2. Die Einzäunung des Waldes soll von beiden Kirchgenossenschaften bis Mitte Mai erfolgen. Falls eine dies nicht macht, zahlt sie von Mitte Mai an für jeden Tag fünf Schilling Busse. Diese Busse fällt je zur Hälfte an Luzern und an die gehorsame Genossenschaft. Wenn beide nicht zäunen, dann fällt die ganze Busse an Luzern.
3. Das Abschälen der Rinden von Bäumen wird mit drei Schilling pro Baum gebüsst. Die Busse fällt je zur Hälfte an Luzern und an die gehorsame Genossenschaft. Freveln beide Genossenschaften, so fällt die ganze Busse an Luzern und die Frevler werden dem Landvogt angezeigt.

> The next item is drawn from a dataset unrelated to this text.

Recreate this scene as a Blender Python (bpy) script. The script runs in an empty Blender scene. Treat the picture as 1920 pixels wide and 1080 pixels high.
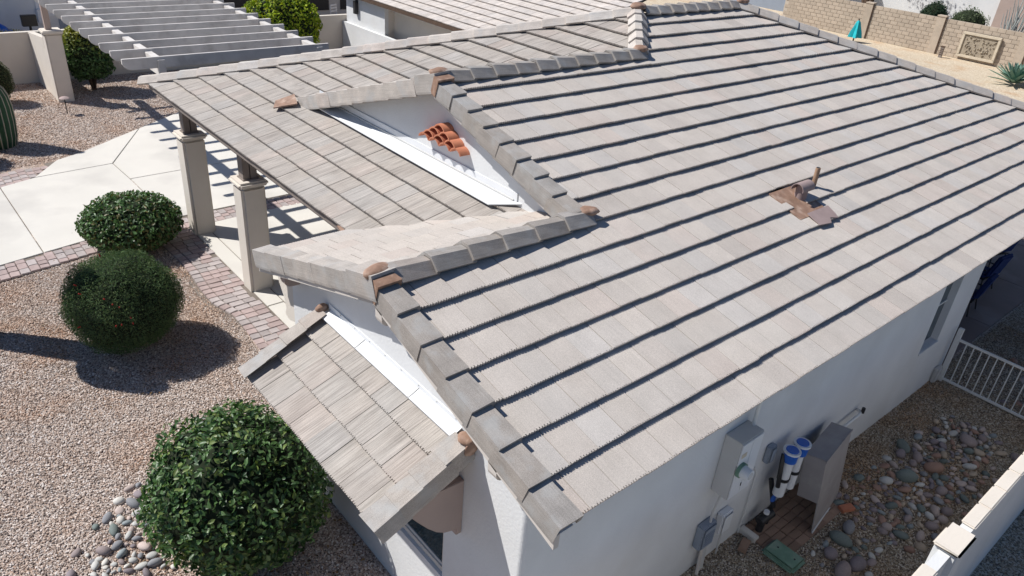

4. Weil Buchs zwei Viertel Alpzins von der Alp Farnboden bezahlt hat und Sevelen nur einen Viertel, soll Sevelen denen von Buchs einen Viertel Schmalz wiedergeben.
5. Die Gerichtskosten werden halbiert.
6. Wegen der Buchen soll Sevelen denen von Buchs für den erlittenen Schaden 12 Gulden bezahlen.
Erbetener Siegler: Hans Sonnenberg von Luzern, Landvogt von Werdenberg.